Monday, Sep. 02, 1991

Denim Goes Upscale

By Martha Duffy

Novelty is king in high fashion. From the unexpected to the outrageous, it writes the rules of the upmarket game. This season, boutiques are full of dressy clothes in bright colors -- limes and lemons, oranges and magentas. Nothing new there. But wait -- the surprise element is that the costumes are made of that old standby of working clothes and off-duty wear, denim. A humble cotton twill, typically a weave of indigo and white, it has always meant durability and comfort. Now it also means class.

"I would do anything but blue jeans in denim," designer Rebecca Moses says cheekily, "including very ladylike dresses and jackets that are embroidered and covered with rhinestones." Zang Toi, a Malaysian who is Seventh Avenue's latest find, is looking for a little shock value too. "I had to do something completely different," he says. "I went with bright red and shocking-pink denim, with metallic gold stitching." One of his best sellers is a sexy little bustier dress in bold colors. His next line includes a two-layered frolic: a chiffon pleated skirt over a pink denim sheath.

The house of Chanel has lent its great international cachet to upstart denim. German-born couturier Karl Lagerfeld's romance with the fabric is a weapon in his war against what he calls "the diktats of fashion," whereby certain garments and accessories can be worn only in particular settings -- silk for splendor, denim for fun. In his designs for Chanel, the maestro is mixing up materials -- tweed, denim, grosgrain -- with such sleight of hand that some of his efforts look more formal than his variations on the house's classic cut.

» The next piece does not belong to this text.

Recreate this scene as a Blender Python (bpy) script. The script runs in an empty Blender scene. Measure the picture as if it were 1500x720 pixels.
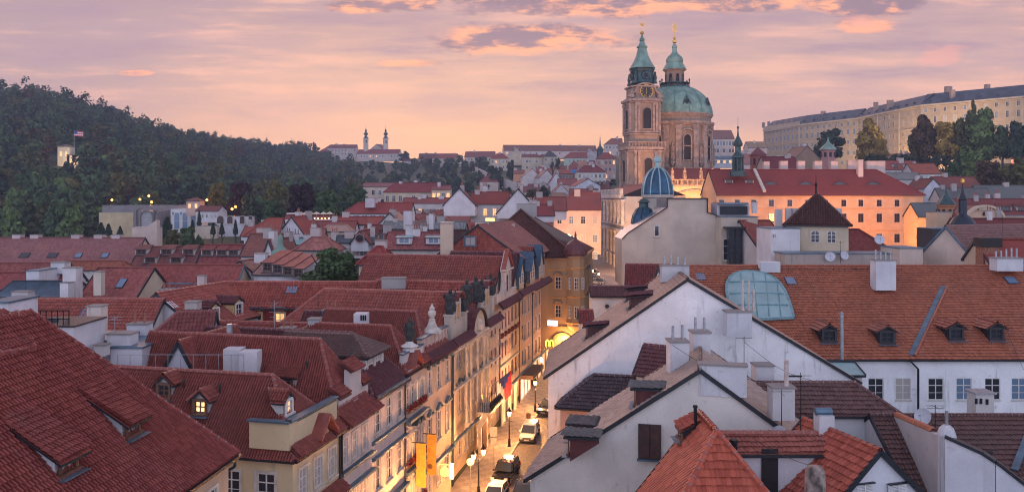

In Milan, Italy's irrepressible gadfly Franco Moschino points out that the Tois and the Lagerfelds are Johnny-come-latelies. Moschino has used denim for years in his clever, occasionally rude collections. He sells to royalty and rock stars -- in fact, to anyone who is secure enough or desperate enough to want to stand out. Right now he is making shirts with looped embroidery across the chest. "I use denim as a symbol of our times," says Moschino, "in the same way that Andy Warhol, in his Pop Art, used wartime camouflage painted over faces, to give them a contemporary impression." He notes another important virtue of denim: "It makes you look younger."

Denim is hardly the first Cinderella to be invited to fashion's gaudy ball. Coco Chanel, always well ahead of the game, made jersey into a chic material in the '20s. In the '30s gingham was popular with American designers, and it's turning up again this year. Today rayon is undergoing a renaissance, from something that made up Harry Truman's sport shirts to the fabric of favor for mimicking silk among most top-of-the-line designers.

For the moment, designer denim is a hot item, but when the fad is over, it is unlikely to decline in ignominy like the Nehru jacket. Instead it will probably become part of fashion's standing repertoire of alluring textiles. "Denim is the one thing everyone owns," says Donna Karan, who uses it extensively. From now on, it is likely to be found in garment bags as well as on coat pegs.